Work required
In the data below, find each line containing the string "this" and return it.

★ ★ ★ ★ ★

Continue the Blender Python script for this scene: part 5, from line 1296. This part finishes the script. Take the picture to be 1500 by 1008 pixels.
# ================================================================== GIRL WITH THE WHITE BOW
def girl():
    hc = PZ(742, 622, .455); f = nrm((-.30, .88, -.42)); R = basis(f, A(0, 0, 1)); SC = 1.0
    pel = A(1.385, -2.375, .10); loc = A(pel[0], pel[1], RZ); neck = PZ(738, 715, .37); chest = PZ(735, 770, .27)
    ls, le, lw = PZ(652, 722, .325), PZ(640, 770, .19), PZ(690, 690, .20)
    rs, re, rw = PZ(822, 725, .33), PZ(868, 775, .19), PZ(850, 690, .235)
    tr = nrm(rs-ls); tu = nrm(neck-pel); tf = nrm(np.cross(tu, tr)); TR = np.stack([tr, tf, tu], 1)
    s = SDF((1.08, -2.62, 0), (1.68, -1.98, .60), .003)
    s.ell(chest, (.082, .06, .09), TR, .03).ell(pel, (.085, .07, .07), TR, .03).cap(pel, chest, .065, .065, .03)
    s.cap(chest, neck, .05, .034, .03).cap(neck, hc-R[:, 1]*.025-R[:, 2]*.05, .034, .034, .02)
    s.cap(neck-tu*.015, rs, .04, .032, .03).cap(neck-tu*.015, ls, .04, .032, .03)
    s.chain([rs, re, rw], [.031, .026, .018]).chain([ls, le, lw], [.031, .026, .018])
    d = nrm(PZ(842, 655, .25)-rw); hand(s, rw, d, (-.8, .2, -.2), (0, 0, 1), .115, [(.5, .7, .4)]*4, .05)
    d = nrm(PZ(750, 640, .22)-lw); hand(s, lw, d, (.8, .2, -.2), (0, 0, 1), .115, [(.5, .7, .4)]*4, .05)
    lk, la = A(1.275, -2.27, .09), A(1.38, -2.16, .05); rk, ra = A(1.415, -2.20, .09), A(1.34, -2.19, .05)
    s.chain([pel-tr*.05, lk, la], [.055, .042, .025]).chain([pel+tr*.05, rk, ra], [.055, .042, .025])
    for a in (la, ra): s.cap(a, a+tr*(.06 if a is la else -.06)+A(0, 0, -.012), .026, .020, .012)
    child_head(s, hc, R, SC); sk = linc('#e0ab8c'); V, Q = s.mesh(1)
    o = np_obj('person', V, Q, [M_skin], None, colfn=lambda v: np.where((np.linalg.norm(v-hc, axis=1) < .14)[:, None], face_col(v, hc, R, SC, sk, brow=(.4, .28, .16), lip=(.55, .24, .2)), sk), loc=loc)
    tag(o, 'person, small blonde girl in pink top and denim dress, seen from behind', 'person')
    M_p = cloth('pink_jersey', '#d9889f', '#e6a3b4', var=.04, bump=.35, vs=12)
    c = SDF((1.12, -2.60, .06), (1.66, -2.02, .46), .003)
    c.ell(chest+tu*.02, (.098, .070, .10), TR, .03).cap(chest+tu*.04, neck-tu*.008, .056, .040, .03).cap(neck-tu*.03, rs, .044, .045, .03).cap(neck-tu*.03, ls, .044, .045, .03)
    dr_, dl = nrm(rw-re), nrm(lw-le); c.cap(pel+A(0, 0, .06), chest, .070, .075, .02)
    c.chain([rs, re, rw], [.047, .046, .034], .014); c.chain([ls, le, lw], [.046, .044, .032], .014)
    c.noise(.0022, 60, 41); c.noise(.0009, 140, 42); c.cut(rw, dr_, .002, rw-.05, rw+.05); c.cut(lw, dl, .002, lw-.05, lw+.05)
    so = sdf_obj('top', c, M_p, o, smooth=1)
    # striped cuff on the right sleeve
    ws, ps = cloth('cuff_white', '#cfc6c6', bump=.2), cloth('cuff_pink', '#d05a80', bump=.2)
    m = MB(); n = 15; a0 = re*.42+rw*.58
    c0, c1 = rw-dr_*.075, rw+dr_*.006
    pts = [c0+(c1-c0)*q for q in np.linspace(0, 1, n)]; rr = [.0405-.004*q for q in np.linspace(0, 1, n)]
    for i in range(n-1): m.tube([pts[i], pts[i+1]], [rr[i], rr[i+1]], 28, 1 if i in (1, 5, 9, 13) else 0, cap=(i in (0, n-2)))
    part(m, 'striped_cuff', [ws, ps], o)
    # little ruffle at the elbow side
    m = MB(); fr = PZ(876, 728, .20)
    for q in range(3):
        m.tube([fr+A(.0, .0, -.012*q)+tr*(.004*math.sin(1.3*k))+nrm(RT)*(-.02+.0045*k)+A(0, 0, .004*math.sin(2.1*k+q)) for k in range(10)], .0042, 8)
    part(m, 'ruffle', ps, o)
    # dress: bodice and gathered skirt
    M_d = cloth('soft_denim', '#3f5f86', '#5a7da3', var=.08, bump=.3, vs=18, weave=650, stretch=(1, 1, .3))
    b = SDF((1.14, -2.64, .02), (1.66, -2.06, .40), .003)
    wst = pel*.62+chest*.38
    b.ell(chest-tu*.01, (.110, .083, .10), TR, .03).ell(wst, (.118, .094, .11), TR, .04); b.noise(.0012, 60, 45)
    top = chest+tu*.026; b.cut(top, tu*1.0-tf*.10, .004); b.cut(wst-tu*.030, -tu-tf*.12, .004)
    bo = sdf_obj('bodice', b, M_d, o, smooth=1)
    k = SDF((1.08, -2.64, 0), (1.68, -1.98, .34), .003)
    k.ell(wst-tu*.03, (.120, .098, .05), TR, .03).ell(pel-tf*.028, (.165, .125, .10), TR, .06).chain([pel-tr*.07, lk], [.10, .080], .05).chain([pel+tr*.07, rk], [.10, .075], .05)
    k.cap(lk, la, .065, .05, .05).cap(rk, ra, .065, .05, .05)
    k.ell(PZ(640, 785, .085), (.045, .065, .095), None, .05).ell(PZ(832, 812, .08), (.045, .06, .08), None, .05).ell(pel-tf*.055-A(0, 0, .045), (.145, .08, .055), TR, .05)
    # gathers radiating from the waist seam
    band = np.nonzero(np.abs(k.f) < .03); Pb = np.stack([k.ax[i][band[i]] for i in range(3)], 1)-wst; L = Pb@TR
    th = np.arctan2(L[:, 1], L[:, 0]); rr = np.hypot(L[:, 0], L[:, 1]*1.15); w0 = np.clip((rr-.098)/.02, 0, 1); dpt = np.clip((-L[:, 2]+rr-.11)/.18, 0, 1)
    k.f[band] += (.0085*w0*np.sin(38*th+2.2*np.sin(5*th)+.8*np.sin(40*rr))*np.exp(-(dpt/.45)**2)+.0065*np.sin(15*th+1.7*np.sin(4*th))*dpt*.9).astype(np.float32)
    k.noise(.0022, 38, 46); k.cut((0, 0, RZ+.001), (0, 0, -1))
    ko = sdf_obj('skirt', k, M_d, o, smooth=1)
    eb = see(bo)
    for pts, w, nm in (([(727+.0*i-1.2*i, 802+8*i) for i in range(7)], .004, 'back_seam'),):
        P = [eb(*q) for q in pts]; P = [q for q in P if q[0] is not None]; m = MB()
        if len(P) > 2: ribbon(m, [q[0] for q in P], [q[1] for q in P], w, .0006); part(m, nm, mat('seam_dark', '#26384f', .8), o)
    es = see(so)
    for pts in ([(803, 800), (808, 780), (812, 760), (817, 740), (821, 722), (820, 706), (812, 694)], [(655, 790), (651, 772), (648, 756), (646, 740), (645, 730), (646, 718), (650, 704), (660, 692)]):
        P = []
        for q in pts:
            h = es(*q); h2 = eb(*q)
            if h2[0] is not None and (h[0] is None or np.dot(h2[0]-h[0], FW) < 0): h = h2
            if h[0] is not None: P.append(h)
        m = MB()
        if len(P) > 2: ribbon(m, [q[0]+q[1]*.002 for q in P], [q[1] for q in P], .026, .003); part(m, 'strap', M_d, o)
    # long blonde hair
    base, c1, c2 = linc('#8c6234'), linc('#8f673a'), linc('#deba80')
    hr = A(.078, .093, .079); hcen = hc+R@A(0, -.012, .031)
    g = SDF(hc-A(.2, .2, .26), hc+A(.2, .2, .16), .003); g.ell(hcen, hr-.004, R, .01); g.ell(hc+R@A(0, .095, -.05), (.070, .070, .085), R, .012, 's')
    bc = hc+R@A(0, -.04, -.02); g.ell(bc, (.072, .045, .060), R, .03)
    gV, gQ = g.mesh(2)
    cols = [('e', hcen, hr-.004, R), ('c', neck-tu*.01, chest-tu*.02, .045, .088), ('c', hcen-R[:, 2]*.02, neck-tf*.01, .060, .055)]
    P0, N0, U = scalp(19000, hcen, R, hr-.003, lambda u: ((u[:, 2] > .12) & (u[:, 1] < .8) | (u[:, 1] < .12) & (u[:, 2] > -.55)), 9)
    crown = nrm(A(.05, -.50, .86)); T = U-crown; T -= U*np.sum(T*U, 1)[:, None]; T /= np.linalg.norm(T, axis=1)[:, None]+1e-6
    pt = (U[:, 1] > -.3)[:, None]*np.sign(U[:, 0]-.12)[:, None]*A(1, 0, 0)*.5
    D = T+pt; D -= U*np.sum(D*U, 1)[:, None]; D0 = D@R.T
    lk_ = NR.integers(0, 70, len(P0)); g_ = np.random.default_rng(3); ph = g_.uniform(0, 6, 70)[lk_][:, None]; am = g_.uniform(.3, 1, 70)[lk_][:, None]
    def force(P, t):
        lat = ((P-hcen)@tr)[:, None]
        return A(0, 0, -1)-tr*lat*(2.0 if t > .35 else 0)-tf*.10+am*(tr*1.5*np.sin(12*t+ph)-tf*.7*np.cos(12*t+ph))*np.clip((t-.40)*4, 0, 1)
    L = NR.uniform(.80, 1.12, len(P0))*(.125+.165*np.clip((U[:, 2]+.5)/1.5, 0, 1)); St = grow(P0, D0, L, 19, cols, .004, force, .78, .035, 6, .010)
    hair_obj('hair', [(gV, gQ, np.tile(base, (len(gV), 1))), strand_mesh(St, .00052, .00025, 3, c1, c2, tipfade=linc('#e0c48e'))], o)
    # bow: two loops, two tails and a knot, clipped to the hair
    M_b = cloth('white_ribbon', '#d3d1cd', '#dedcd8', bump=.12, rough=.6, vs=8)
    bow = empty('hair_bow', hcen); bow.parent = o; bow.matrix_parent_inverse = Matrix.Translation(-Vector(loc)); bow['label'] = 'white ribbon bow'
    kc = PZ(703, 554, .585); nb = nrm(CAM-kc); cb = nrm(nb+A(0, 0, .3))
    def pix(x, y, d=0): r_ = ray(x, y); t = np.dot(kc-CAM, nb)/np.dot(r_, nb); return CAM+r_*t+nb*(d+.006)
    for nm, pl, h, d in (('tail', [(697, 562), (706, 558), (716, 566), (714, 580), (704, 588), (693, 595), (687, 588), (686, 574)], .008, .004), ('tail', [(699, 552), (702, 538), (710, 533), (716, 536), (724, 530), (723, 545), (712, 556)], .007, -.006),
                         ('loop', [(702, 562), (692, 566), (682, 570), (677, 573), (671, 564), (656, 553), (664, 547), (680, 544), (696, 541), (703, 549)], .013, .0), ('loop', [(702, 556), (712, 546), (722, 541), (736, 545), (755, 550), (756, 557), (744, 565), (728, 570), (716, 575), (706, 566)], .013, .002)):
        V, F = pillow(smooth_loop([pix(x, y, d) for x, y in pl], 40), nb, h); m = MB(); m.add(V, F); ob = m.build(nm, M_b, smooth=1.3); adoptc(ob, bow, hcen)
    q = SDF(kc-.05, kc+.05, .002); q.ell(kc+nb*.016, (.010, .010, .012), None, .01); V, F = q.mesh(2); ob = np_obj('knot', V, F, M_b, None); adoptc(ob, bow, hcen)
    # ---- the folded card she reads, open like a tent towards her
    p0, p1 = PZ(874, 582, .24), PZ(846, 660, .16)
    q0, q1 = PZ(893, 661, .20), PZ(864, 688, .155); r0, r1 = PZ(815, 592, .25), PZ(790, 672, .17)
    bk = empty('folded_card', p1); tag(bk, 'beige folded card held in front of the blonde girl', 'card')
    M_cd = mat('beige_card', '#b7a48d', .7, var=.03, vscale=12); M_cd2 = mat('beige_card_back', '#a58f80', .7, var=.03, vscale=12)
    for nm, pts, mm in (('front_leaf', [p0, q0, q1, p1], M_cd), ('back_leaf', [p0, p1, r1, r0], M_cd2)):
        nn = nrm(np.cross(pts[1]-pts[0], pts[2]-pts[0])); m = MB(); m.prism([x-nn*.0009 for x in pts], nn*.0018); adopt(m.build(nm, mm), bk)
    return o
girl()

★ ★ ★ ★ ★

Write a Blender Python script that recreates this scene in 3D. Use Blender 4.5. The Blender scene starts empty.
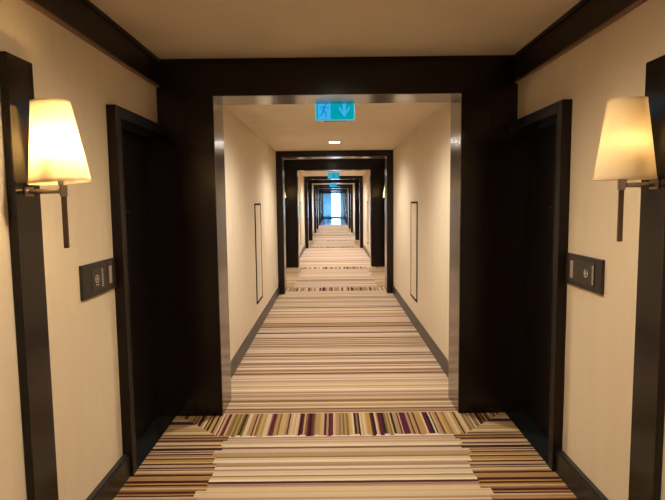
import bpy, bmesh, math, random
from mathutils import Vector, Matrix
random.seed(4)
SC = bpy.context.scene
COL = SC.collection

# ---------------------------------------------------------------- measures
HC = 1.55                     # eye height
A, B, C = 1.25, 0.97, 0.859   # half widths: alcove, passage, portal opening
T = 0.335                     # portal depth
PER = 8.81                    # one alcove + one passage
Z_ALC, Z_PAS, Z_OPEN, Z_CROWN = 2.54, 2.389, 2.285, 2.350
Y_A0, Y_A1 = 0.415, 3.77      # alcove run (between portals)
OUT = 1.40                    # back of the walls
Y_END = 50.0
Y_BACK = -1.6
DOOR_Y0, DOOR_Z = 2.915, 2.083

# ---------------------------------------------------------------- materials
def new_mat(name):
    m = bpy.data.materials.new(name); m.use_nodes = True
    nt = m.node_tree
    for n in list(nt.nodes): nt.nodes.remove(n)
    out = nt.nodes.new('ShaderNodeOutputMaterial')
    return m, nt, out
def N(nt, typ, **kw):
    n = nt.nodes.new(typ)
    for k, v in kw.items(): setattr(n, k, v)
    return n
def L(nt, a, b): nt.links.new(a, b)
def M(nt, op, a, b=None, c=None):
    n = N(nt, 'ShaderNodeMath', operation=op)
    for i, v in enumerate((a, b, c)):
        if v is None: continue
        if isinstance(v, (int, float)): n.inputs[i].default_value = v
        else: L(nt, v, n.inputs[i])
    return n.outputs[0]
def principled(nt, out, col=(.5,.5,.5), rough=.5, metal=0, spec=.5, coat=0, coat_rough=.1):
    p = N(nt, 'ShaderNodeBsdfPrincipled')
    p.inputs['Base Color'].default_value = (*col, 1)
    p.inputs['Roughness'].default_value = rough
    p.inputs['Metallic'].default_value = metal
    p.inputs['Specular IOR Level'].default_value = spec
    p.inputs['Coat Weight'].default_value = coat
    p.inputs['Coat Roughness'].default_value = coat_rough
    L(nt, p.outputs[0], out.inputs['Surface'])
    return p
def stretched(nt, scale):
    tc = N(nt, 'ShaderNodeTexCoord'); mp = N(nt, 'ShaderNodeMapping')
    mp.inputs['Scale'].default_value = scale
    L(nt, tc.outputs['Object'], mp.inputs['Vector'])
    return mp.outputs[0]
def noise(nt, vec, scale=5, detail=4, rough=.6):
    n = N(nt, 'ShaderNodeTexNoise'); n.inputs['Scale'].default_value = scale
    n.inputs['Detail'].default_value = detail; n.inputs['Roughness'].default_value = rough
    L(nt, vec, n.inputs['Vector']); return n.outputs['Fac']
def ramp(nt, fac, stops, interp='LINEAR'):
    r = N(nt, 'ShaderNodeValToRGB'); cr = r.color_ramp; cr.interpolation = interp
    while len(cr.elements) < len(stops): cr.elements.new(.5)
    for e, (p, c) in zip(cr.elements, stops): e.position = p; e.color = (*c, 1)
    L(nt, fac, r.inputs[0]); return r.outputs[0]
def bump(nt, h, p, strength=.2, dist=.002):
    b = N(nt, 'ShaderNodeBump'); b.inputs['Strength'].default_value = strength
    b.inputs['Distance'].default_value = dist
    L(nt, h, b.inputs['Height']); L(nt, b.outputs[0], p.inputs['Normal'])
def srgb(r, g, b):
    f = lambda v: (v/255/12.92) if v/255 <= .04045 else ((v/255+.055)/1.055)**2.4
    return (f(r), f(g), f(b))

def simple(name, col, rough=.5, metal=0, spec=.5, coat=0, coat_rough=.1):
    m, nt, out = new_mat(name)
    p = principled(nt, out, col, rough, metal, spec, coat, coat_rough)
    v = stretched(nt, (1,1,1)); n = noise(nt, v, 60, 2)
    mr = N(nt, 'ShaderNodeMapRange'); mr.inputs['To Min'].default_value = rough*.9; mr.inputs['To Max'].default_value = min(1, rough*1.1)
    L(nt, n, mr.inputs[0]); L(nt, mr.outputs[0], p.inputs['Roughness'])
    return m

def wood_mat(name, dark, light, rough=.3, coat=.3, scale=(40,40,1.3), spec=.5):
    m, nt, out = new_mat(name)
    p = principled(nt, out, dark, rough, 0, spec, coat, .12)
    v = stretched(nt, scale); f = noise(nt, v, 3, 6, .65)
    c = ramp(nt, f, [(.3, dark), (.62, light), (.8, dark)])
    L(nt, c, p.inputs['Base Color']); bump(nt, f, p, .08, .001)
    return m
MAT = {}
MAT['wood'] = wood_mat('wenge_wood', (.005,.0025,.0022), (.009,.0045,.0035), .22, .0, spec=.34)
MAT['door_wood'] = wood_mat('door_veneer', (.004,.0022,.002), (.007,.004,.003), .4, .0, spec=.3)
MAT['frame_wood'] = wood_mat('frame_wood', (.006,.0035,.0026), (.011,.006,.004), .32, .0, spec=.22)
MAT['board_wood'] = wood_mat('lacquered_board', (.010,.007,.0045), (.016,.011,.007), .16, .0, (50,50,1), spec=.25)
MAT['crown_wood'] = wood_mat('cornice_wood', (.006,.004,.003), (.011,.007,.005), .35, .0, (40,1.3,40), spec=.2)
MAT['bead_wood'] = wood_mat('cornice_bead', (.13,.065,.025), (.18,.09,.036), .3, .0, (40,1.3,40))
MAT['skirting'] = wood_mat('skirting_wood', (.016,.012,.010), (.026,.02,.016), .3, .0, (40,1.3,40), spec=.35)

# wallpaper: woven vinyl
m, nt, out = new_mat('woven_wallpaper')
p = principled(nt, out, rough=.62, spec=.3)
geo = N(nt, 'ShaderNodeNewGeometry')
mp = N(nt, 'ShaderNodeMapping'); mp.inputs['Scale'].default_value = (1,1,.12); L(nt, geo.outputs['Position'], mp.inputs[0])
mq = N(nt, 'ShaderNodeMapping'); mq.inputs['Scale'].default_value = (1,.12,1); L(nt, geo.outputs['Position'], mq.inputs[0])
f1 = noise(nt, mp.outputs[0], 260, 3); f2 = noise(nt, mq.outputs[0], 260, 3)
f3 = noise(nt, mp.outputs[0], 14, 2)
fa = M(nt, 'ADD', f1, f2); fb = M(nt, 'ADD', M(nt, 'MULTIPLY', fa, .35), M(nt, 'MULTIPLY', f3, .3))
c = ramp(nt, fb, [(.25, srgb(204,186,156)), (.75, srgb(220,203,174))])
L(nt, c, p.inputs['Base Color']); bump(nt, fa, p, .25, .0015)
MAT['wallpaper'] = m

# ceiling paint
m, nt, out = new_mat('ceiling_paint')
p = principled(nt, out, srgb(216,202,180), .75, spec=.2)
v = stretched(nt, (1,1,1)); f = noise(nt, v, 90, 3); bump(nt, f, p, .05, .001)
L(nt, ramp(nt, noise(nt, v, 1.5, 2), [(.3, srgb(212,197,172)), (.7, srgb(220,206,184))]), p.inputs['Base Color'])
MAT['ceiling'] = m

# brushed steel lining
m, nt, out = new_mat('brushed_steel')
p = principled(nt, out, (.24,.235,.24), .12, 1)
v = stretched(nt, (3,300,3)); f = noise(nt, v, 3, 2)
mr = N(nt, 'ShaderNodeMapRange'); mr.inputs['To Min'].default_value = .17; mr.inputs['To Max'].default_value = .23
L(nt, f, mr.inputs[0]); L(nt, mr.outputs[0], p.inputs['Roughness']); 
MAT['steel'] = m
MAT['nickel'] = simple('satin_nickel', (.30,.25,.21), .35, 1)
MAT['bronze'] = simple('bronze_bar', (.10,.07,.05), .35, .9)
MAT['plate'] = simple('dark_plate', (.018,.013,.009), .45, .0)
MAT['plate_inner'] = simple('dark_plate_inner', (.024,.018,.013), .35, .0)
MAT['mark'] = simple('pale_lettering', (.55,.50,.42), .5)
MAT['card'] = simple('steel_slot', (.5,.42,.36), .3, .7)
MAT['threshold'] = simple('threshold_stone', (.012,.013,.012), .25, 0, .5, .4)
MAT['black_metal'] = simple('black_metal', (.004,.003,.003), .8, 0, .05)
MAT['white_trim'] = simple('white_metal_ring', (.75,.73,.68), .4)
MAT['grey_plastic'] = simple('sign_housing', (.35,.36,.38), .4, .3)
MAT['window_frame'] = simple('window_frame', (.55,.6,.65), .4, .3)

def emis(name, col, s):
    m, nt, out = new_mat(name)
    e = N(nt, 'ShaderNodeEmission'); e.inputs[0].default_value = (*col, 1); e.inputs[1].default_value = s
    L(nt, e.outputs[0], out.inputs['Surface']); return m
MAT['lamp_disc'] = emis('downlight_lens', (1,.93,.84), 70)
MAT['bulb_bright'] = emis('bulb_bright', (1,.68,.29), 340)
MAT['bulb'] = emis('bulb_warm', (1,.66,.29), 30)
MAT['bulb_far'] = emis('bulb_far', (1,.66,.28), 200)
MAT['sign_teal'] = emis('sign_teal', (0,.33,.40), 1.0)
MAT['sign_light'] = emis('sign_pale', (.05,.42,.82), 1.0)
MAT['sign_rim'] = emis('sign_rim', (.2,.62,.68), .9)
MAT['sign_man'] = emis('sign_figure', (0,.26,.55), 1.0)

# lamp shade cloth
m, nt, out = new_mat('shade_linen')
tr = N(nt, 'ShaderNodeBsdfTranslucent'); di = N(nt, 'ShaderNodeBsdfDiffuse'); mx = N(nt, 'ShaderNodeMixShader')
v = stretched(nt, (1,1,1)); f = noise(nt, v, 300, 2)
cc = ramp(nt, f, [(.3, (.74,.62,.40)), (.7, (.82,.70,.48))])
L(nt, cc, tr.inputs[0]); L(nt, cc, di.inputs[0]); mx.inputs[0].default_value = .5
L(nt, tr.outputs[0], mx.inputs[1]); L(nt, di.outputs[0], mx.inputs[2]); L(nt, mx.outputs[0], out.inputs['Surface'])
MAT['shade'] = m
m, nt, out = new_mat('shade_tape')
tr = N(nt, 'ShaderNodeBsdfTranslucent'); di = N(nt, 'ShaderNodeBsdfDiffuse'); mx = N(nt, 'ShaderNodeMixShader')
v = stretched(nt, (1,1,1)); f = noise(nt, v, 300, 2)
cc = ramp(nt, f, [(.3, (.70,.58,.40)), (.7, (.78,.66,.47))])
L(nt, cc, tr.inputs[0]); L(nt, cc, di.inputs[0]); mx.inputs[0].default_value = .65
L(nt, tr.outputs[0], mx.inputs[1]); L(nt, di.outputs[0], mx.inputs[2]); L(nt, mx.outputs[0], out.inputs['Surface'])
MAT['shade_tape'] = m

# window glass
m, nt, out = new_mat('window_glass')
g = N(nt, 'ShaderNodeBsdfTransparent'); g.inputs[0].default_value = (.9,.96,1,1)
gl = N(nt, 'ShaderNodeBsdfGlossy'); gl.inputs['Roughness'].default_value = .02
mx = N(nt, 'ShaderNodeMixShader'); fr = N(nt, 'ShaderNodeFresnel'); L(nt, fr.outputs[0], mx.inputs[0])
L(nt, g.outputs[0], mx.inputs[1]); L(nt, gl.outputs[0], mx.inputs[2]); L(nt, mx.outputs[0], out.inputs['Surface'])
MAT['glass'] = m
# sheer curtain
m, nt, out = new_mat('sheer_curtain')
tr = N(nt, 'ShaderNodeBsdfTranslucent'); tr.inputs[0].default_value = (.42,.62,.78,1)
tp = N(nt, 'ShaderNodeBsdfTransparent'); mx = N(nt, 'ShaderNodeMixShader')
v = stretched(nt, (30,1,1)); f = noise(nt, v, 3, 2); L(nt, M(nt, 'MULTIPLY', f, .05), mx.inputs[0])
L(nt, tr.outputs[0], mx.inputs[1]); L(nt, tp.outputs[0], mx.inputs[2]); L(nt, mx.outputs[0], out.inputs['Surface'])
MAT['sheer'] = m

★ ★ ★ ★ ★

Exercise solution
Continue the Blender Python script for this scene: part 5, from line 1296. This part finishes the script. Take the picture to be 1500 by 1008 pixels.
Write a Blender Python script that recreates this scene in 3D. Use Blender 4.5. The Blender scene starts empty.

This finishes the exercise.